При этом Смуров оказывается пародийным отражением «романиста-экспериментатора» из «Новеллы тридцать третьей» «Трудов и дней…» (число «тридцать три» — еще одна аллюзия на жертву Христа).
Окончательный «перевод» возможен лишь тогда, когда автор-герой или автор-рассказчик избавляется от своих двойников: Цинциннат от м-сье Пьера, Смуров — от трех своих «вариантов», Герман — от Феликса, а рассказчик «Отчаяния» — от своего читателя: «Но потерпи, читатель. Я недаром поведу тебя сейчас на прогулку. Эти разговоры с читателем тоже ни к чему» (О, 365). Читатель, которого сейчас поведут, как Феликса, на прогулку, — представлен в романе как враждебный двойник нарратора и самого автора. Иными словами, окончательный «перевод» возможен лишь тогда, когда произойдет победа негативного. В соответствии с этим Набоков и представляет творческий акт как борьбу иррациональной свободы зла с рациональной несвободой добра, эсхатологически направленную на распад этого мира, квалифицируемого, например, Цинциннатом как «ошибка» (ПК, 252). Акт творения, порождая зло, сам по себе и есть зло. Бог есть зло. Этот центральный пункт рассуждений Бердяева (то есть результат выбора между «двумя свободами») и осуждается Набоковым. Поэтому основу всех набоковских сюжетов составляет пародийно иллюстрирующее эту бердяевскую мысль нарушение устоявшихся символических культурных норм и репродуцирование додемиургического хаоса как исправление мира-«ошибки». В условиях новой ритуальной практики, противостоящей традиционному ритуалу, то есть в условиях практики «трагедии»-творчества, добровольно принимаемая иррациональная свобода зла, с ее приоритетом негативного, [20] делает искусство заведомо криминальным. Творчество, порождаемое иррациональной свободой зла, одновременно является автопродуцентом зла. Художник, не желая оставаться в мире обыденного, стремится его покинуть, чтобы создать новую трансцендентную реальность, часто родственную анархистским представлениям. [21] Творческий акт представлен как умерщвление живого, идентичного обыденному. Литературное творчество, в своем стремлении избавиться от имманентного, [22] пародийно представляется Набоковым как криминальное, как инструмент убийства, необходимого для разрыва с обыденностью [23] и рациональностью, для преступления против «здравого смысла». Мир-«ошибку» можно преодолеть ошибкой, полагает Герман. Отсюда его тезис: «Мне нравилось ставить слова в глупое положение». «Нужно выстрелить здравому смыслу в самое сердце», — напишет позже Набоков в статье «Искусство литературы и здравый смысл». [24]

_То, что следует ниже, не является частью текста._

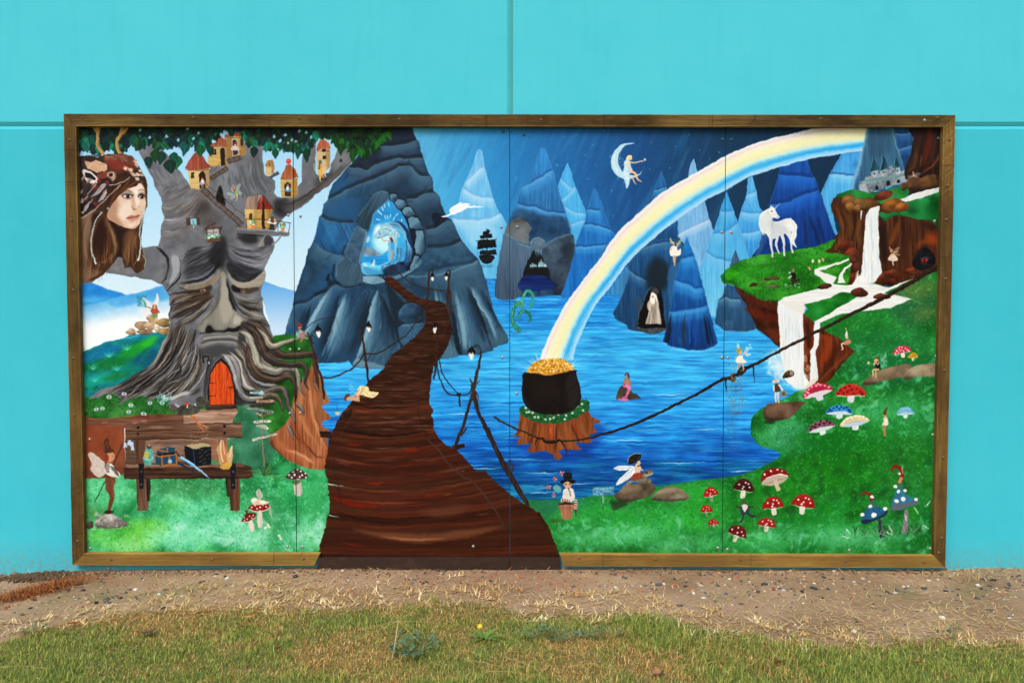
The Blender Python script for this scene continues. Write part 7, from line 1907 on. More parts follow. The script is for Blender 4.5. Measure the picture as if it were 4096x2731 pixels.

Поэтому у Набокова и закрепляется тематизация смерти: авторской, смерти героев, а в романе «Отчаяние» — даже смерти самого читателя. Феликс, которого Герман находит в начале романа, описывается как покойник. Лидия иногда упоминается либо в прошедшем времени (темпоральный перебив), либо как «покойница». Несколько раз называются мертвые предметы, например, «графин с мертвой водой» (О, 372) или «мертвое место» (О, 443). У Вагинова в «Козлиной песни» возникающий в обоих предисловиях Петербург-Ленинград эксплицирует замкнутое мертвое пространство, в котором «автор по профессии — гробовщик» (КП, 20). Кроме того, инвариантом острова мертвых оказывается у Вагинова башня петергофской дачи, на которую переехал временно Тептелкин. Эта башня служит мотивацией описания тюремной башни в «Приглашении на казнь». Описание в «Отчаянии» стоящей «особняком среди пробковых дубов», «наполовину еще закрытой (сезон начинался только летом)» гостиницы представляет собой все ту же отсылку к башне Тептелкина. Гости, собравшиеся за зеленой скатертью (зеленый цвет — устойчивый атрибут инфернального мира) на даче Тептелкина, напоминают гостиничный круг из романа «Отчаяние». У Набокова гостиница прямо именуется «мертвым местом» (О, 443), в которое и переносится считающий себя покойником Герман.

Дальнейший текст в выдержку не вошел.